Search the material for "parts" and show all lines that contain it.

__________________________________________________

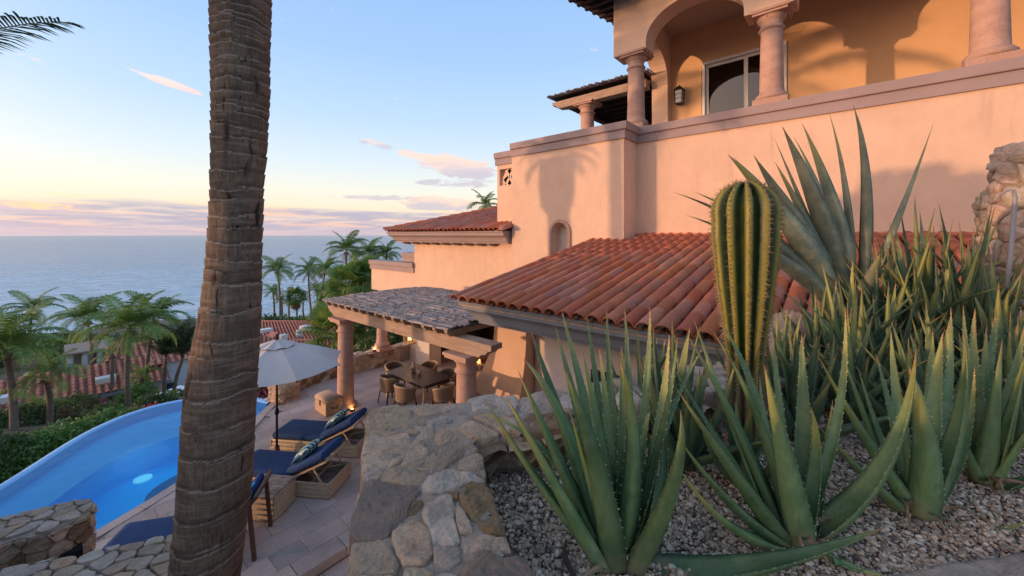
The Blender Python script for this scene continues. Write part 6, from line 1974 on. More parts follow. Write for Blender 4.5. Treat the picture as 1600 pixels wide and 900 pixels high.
MDRY = material('withered_leaf', (0.30, 0.20, 0.12), 0.9, (0.17, 0.10, 0.06), 25, 0.9, 0.003, 80)
Z2 = lambda x, y, ox=740, oy=480, s=2.1417: (ox + x / s, oy + y / s)
def LV(lst, ox, oy, s=2.1417):
    o = []
    for (tx, ty, mx_, my_, dd, w) in lst:
        o.append((ox + tx / s, oy + ty / s, ox + mx_ / s, oy + my_ / s, dd, w / s))
    return o
aloe1 = LV([
    (100, 283, 265, 570, -0.10, 72), (30, 290, 225, 590, 0.02, 62), (148, 210, 290, 520, 0.04, 78), (190, 72, 300, 400, 0.22, 70), (165, 172, 310, 410, 0.14, 78),
    (272, 58, 360, 400, 0.26, 62), (292, 3, 380, 360, 0.30, 60), (375, 10, 425, 380, 0.34, 52), (300, 198, 405, 520, -0.12, 98), (365, 148, 420, 440, 0.10, 66),
    (445, -4, 465, 380, 0.30, 56), (420, 140, 450, 420, 0.2, 50), (495, 130, 505, 460, 0.06, 66), (490, 180, 535, 500, -0.06, 74), (505, 0, 520, 360, 0.28, 52),
    (590, 2, 575, 330, 0.24, 48), (655, 92, 620, 420, 0.16, 56), (682, 100, 628, 440, 0.06, 44), (692, 342, 665, 600, -0.14, 84), (770, 130, 640, 420, 0.30, 40),
    (0, 352, 235, 480, 0.24, 34), (520, 262, 640, 500, 0.22, 40), (315, 320, 400, 620, -0.04, 56), (590, 350, 565, 470, 0.10, 36)], 740, 480)
aloe1.append((1385, 823, 1185, 884, -0.10, 46))
plant('aloe_plant', 'largest front aloe, with one long leaf lying to the right over the gravel', 'aloe', 969, 884, 1.215, aloe1, 1, group='aloes in the gravel bed', wscale=1.16)
aloe2 = LV([
    (35, 268, 235, 560, -0.10, 84), (70, 88, 240, 400, 0.20, 64), (150, 70, 312, 370, 0.12, 66), (360, 95, 385, 400, 0.22, 52), (330, 193, 392, 500, -0.10, 96),
    (455, 88, 462, 400, 0.16, 74), (485, 333, 505, 520, 0.02, 60), (600, -2, 575, 380, 0.12, 48), (838, 142, 735, 520, -0.04, 90),
    (35, 425, 215, 650, -0.08, 66), (35, 520, 205, 720, -0.18, 56), (20, 190, 165, 430, 0.26, 40), (95, 40, 200, 330, 0.34, 48), (315, 230, 350, 470, 0.18, 46), (560, 310, 520, 600, 0.10, 60),
    (770, 905, 600, 862, -0.14, 44), (190, 60, 300, 300, 0.36, 50)], 1040, 480)
plant('aloe_plant', 'broad front aloe in the middle of the bed, directly below the cactus', 'aloe', 1248, 846, 1.29, aloe2, 2, group='aloes in the gravel bed', wscale=1.06)
aloe3 = LV([
    (300, 198, 352, 450, -0.10, 96), (412, 90, 385, 340, 0.12, 74), (482, 84, 468, 380, -0.02, 76), (240, 78, 262, 330, 0.26, 54), (-5, 160, 150, 430, 0.05, 66),
    (70, 130, 175, 420, 0.18, 58), (-10, 388, 130, 540, -0.05, 60), (190, 158, 245, 380, 0.22, 44), (380, 78, 370, 300, 0.20, 44), (130, 200, 215, 470, 0.16, 56), (440, 0, 430, 300, 0.34, 46),
    (700, 712, 545, 748, -0.10, 56), (270, 260, 300, 500, 0.02, 60), (520, 200, 480, 480, 0.1, 50)], 1280, 480)
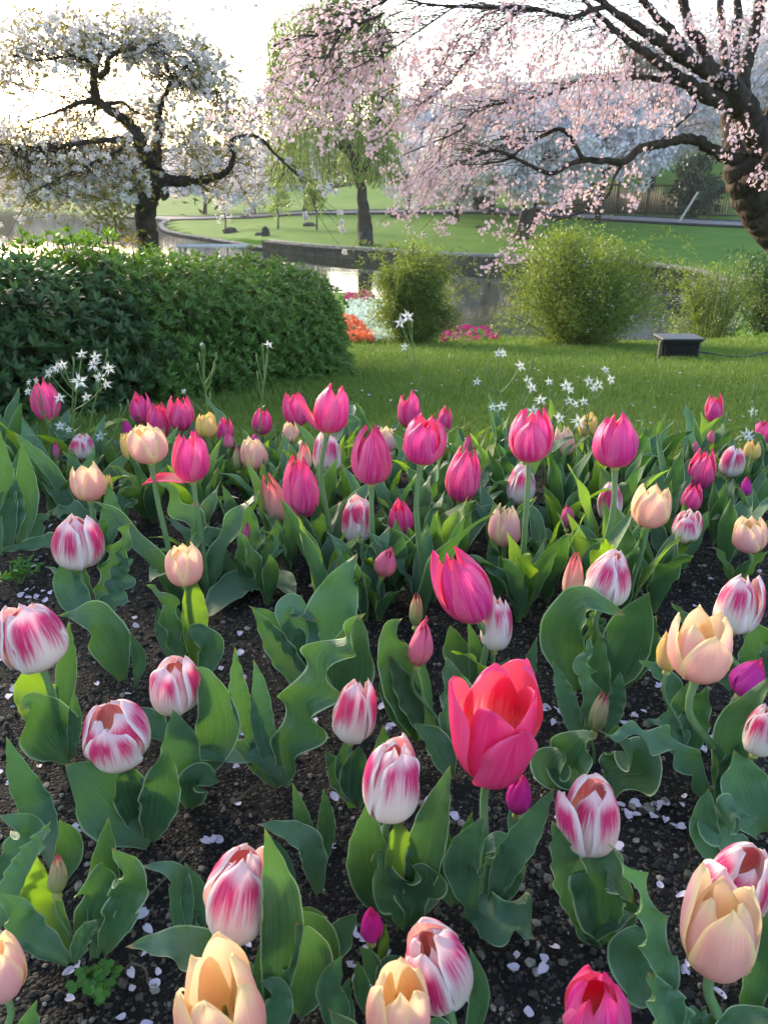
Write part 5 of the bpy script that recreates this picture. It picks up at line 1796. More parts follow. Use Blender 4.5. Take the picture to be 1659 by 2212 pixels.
T('stripe', 70, 1378, 140, 150, 'striped tulip with a creamy crown cut close to the left edge', -2, base=(140, 1640), nl=0, open_=.06, leaves=[
    ([(140, 1560), (145, 1450), (150, 1340)], 44, .1, {'mat': 'leaf'}), ([(150, 1640), (110, 1590), (70, 1520), (45, 1535)], 130, .12, {'fold': .9, 'mat': 'leaf', 'dy': -.03}), ([(120, 1600), (80, 1500), (75, 1420)], 90, .1, {'mat': 'leaflime', 'y': .03}), ([(155, 1640), (163, 1560), (160, 1490)], 30, .1)])
T('stripe', 378, 1482, 112, 128, 'striped tulip opened at the top beside a tall curved leaf, left of centre', 3, lean=8, base=(395, 1690), nl=0, open_=.12, leaves=[
    ([(415, 1690), (470, 1590), (448, 1470), (420, 1440)], 96, .1, {'mat': 'leaf'}), ([(400, 1710), (390, 1620), (374, 1532)], 84, .06, {'dy': -.04}), ([(410, 1745), (430, 1680), (475, 1690)], 74, .25, {'fold': 1.0}),
    ([(360, 1600), (318, 1550), (290, 1530)], 56, .25), ([(625, 1700), (560, 1630), (470, 1625), (368, 1630)], 60, .25, {'up': .9, 'nw': 3, 'mat': 'leafblue'})])
T('stripe', 252, 1589, 142, 136, 'squat striped tulip with brown-tinged rim in front of its opened neighbour', -2, lean=8, base=(305, 1800), nl=0, open_=.08, wave=.09, leaves=[
    ([(330, 1815), (265, 1760), (190, 1690), (142, 1650)], 148, .10, {'up': .5, 'fold': .45, 'mat': 'leafblue'}), ([(325, 1815), (350, 1720), (362, 1612)], 88, .12), ([(310, 1800), (280, 1700), (260, 1650)], 80, .1, {'mat': 'leaf'}), ([(335, 1810), (335, 1720), (300, 1680)], 70, .1)])
T('stripe', 767, 1537, 96, 134, 'striped tulip with crimson side flames standing at the centre of the bare soil', 3, base=(785, 1740), nl=0, open_=.02, leaves=[
    ([(765, 1745), (770, 1680), (775, 1610)], 74, .08, {'mat': 'leaf'}), ([(785, 1745), (735, 1680), (703, 1622)], 56, .15), ([(790, 1740), (825, 1650), (828, 1565)], 56, .1), ([(780, 1745), (750, 1660), (745, 1600)], 60, .1)])
T('stripe', 849, 1688, 126, 172, 'large striped tulip with a fluted leaf collar below it, left of the open red-pink one', 2, lean=6, base=(875, 1985), nl=0, open_=.04, spin=-PI / 2 + .5, leaves=[
    ([(868, 2000), (800, 1900), (798, 1720)], 92, .08, {'mat': 'leaf', 'y': .02}), ([(888, 1985), (925, 1820), (973, 1652)], 84, .06, {'mat': 'leaf'}), ([(878, 2000), (845, 1920), (815, 1870), (798, 1862)], 96, .30, {'fold': 1.0, 'nw': 2}), ([(882, 2000), (905, 1930), (905, 1880), (890, 1862)], 90, .30, {'fold': .9, 'nw': 2}), ([(878, 1980), (868, 1860), (855, 1760)], 80, .05, {'mat': 'leaflime'}), ([(890, 1995), (935, 1900), (930, 1800)], 70, .1, {'y': .02})])
T('redpink', 1071, 1582, 172, 268, 'biggest red-pink tulip wide open with a pale streaked inside', 3, lean=8, base=(1045, 1945), nl=0, open_=.30, spin=-PI / 2 + .42, wave=.12, dy=.02, hsd={0: .80, 5: .86, 1: .96, 2: 1.04, 3: .98, 4: 1.0}, splay={0: (.06, 0), 4: (.10, 0)}, leaves=[
    ([(1020, 1965), (1000, 1880), (1020, 1820), (1048, 1762)], 84, .12, {'mat': 'leafblue'}), ([(1060, 1960), (1090, 1880), (1140, 1800), (1198, 1700)], 68, .1, {'mat': 'leafblue'}), ([(1050, 1950), (1080, 1870), (1072, 1820), (1030, 1850)], 70, .15), ([(985, 1950), (1000, 1850), (1020, 1752)], 46, .1, {'mat': 'leaf'}), ([(980, 1955), (950, 1880), (912, 1838)], 62, .1), ([(985, 1945), (965, 1840), (945, 1747)], 32, .05),
    ([(1060, 1960), (1100, 1900), (1145, 1850)], 60, .1, {'mat': 'leaf'}), ([(1000, 1970), (1060, 1985), (1120, 2000), (1162, 2022)], 120, .30, {'up': 1.3, 'face': .4, 'nw': 2.2, 'mat': 'leafblue'})])
T('magenta', 1121, 1718, 56, 86, 'small violet-pink bud right under the biggest open tulip', 2, base=(1115, 1870), nl=1)
T('stripe', 1275, 1765, 130, 168, 'striped tulip with flaring pointed petals, right of the open red-pink one', -2, lean=4, base=(1285, 2010), nl=0, open_=.14, spin=PI + .3, splay={0: (.22, 0)}, leaves=[
    ([(1280, 2030), (1235, 1920), (1210, 1840), (1192, 1772)], 84, .12), ([(1310, 2035), (1290, 1950), (1310, 1880), (1365, 1950)], 120, .15, {'fold': .8, 'mat': 'leaf'}), ([(1300, 2045), (1270, 2010), (1320, 1985), (1373, 1975)], 66, .15, {'fold': .9}), ([(1310, 2020), (1350, 1970), (1370, 1930)], 60, .1),
    ([(1470, 2290), (1425, 2080), (1395, 1950), (1352, 1870), (1311, 1826)], 66, .42, {'nw': 6, 'mat': 'leafblue'}), ([(1440, 2140), (1395, 2130), (1370, 2060), (1400, 2000)], 120, .18, {'up': .6, 'fold': .5, 'mat': 'leafblue'})])
T('stripe', 1597, 1908, 142, 164, 'striped tulip with a rolled violet-rose crown behind the yellow-peach one at lower right', 6, lean=6, base=(1630, 2120), nl=1, open_=.08, spin=PI + .4, splay={0: (.3, 0)}, wave=.09)
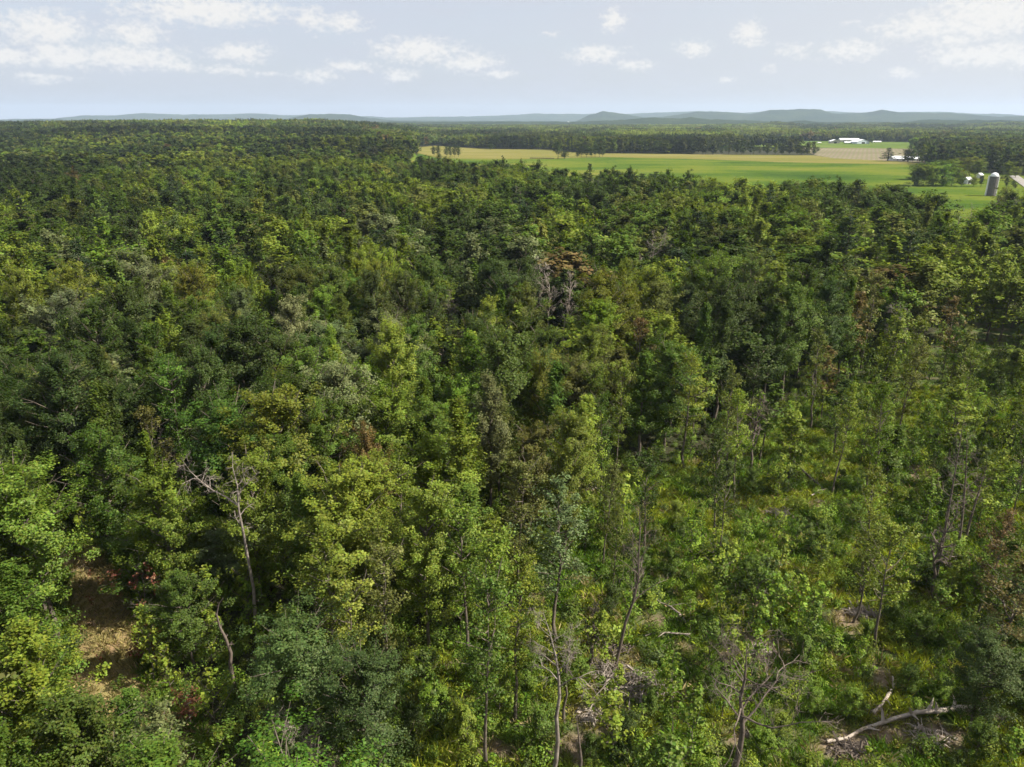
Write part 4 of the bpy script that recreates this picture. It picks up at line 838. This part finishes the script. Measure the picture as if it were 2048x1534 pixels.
def gable(name, cat, label, px, by, wm, dm_, eave, ridge, axis, rot, mw, mr, doors=(), group=None, wins=0, lean=None, xy=None):
    """gable building; axis x: ridge runs along local x"""
    x, y = xy or ground(px, by); e = empty(name, x, y, None, rot); tag(e, label, cat, group)
    Wl = MB(); a, b = wm/2, dm_/2
    Wl.box(-a, a, -b, b, -1, eave)
    if axis == 'x':
        for s in (-a, a): Wl.add([(s, -b, eave), (s, b, eave), (s, 0, ridge), (s, 0, ridge)], [[0, 1, 2, 3]])
        Rf = [[(-a-.5, -b-.6, eave-.25), (a+.5, -b-.6, eave-.25), (a+.5, 0, ridge+.1), (-a-.5, 0, ridge+.1)], [(-a-.5, 0, ridge+.1), (a+.5, 0, ridge+.1), (a+.5, b+.6, eave-.25), (-a-.5, b+.6, eave-.25)]]
    else:
        for s in (-b, b): Wl.add([(-a, s, eave), (a, s, eave), (0, s, ridge), (0, s, ridge)], [[0, 1, 2, 3]])
        Rf = [[(-a-.6, -b-.5, eave-.25), (0, -b-.5, ridge+.1), (0, b+.5, ridge+.1), (-a-.6, b+.5, eave-.25)], [(0, -b-.5, ridge+.1), (a+.6, -b-.5, eave-.25), (a+.6, b+.5, eave-.25), (0, b+.5, ridge+.1)]]
    link('wall', Wl.mesh('barn_wall', [mw]), e); Rm = MB()
    for q in Rf:
        q = np.array(q); n_ = np.array([0, 0, .18]); Rm.add(np.vstack([q, q+n_]), [[0, 1, 2, 3], [4, 7, 6, 5], [0, 4, 5, 1], [1, 5, 6, 2], [2, 6, 7, 3], [3, 7, 4, 0]])
    link('roof', Rm.mesh('barn_roof', [mr]), e)
    for (x0, x1, z1) in doors:
        Dm = MB(); Dm.box(x0, x1, -b-.12, -b+.05, 0, z1); link('door', Dm.mesh('barn_door', [M_DK]), e)
    for i in range(wins):
        wx = -a+(i+.7)*2*a/(wins+.4); Wm_ = MB(); Wm_.box(wx-.5, wx+.5, -b-.1, -b+.05, 1.0, 2.2); link('window', Wm_.mesh('house_window', [M_DK]), e)
    return e
gable('barn', 'barn', 'tan-sided gabled barn with a white roof at the left end of the farm', 1668, 287, 20, 30, 5.2, 8.8, 'y', R_(-12), M_TAN, M_WROOF, [(-3, 3, 4.5)])
gable('barn', 'barn', 'long low grey-roofed barn joining the two gabled barns', 1697, 284, 46, 20, 5, 8.6, 'x', R_(-6), M_TAN, M_ROOF, [(-16, -10, 4), (-6, 2, 3.6)])
gable('lean_to', 'shed', 'white-roofed open lean-to in front of the long grey barn', 1697, 287.3, 20, 8, 2.8, 4.2, 'x', R_(-6), M_DK, M_WROOF)
gable('barn', 'barn', 'wide pale blue gabled barn at the right of the long grey barn', 1719, 287.5, 30, 30, 4.8, 9.6, 'y', R_(8), M_BLUEW, M_WROOF, [(-4, 4, 4.2)])
gable('long_shed', 'shed', 'long low white shed standing apart right of the barns', 1753, 285.5, 19, 8, 2.7, 3.6, 'x', R_(-4), M_WHITE, M_WROOF, [(-8, -6, 2)])
gable('equipment_shed', 'shed', 'tiny grey shed in the pasture left of the barns', 1638, 287, 8, 5, 2, 2.8, 'x', 0, M_TAN, M_ROOF, [(-1, 1, 1.6)])
gable('poultry_house', 'farm building', 'long low building with bright white roof behind the field pines', 1835, 322, 60, 18, 2.8, 5.2, 'x', R_(-8), M_WHITE, M_WROOF, [(-20, -17, 2.2)], wins=8)
gable('farmhouse', 'house', 'white-roofed house half hidden in the farmyard thicket', 1934, 368, 3.2, 4, 3.4, 4.8, 'x', R_(14), M_WHITE, M_WROOF, [(-1, .1, 2)], wins=2)
gable('garage', 'house', 'small pale-roofed outbuilding peeking over the round bluish tree', 1958, 358, 2.8, 3.4, 3.2, 4.3, 'x', R_(20), M_WHITE, M_WROOF, [(-1.6, 1.6, 2.2)])
gable('cottage', 'house', 'tan house with light walls at the forest edge beyond the hay field', 1248, 302, 22, 12, 4.5, 7.5, 'x', R_(4), pmat('cream_siding', (.62, .50, .36)), pmat('brown_roof', (.34, .25, .18)), [(-1, .2, 2.1)], wins=4)
for i, (px, py, wm, hh, lab) in enumerate([(897,235,26,17,'leftmost white building of the far cluster on the horizon'),(905,235.5,34,12,'widest white building of the far left horizon cluster'),(913,235.5,22,13,'rightmost white building of the far left horizon cluster'),
        (1086,237,36,9,'lone white roof on the far horizon left of the right cluster'),(1113,236.5,34,10,'left white building of the far right horizon cluster'),(1124,237,50,8,'low middle white building of the far right horizon cluster'),(1137,236.5,34,11,'right white building of the far right horizon cluster'),(1148,236.8,24,10,'small white building ending the far right horizon cluster')]):
    a_, e_ = azel(px, py); rr = 6300.; x = rr*math.sin(R_(a_)); y = rr*math.cos(R_(a_)); z = CAM_H+rr*math.tan(R_(e_))
    e = gable('far_barn', 'distant building', lab, 0, 0, wm, 24, 8+hh*.3, 9+hh*.6, 'x', R_(10*i), M_WHITE, M_WROOF, [(-3, 3, 5)], 'white buildings near the horizon', xy=(x, y)); e.location.z = float(canopy(x, y))-2; e.scale = (.65, .65, .65)
for o in list(COL.objects):
    if o.parent is None and o.get('category') in ('barn', 'shed') and o.type == 'EMPTY': o.scale = (.86, .86, .86)
# weathered fence round the corral beside the tall hay-field tree
fx0, fy0 = ground(1060, 318); fx1, fy1 = ground(1108, 319); e = empty('pasture_fence', fx0, fy0); tag(e, 'brown board fence in the hay field beside the tall dark tree', 'fence')
Lf = math.hypot(fx1-fx0, fy1-fy0); nF = 12; ux, uy = (fx1-fx0)/Lf, (fy1-fy0)/Lf; Rl = MB()
for k in (0.5, 1.1, 1.7): Rl.tube([(0, 0, k), (fx1-fx0, fy1-fy0, k+float(h(fx1, fy1)-h(fx0, fy0)))], .12, 4)
link('rails', Rl.mesh('fence_rails', [M_DEADB]), e)
Pm = MB(); Pm.box(-.12, .12, -.12, .12, -.3, 2.0); pme = Pm.mesh('fence_post', [M_DEADB])
for k in range(nF+1): o = link('post', pme, e); o.location = (ux*Lf*k/nF, uy*Lf*k/nF, float(h(fx0+ux*Lf*k/nF, fy0+uy*Lf*k/nF)-h(fx0, fy0)))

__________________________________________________

**Exercise response**
The Blender Python script for this scene continues. Write part 6, from line 1974 on. More parts follow. Write for Blender 4.5. Treat the picture as 1600 pixels wide and 900 pixels high.
Write part 5 of the bpy script that recreates this picture. It picks up at line 1796. More parts follow. Use Blender 4.5. Take the picture to be 1659 by 2212 pixels.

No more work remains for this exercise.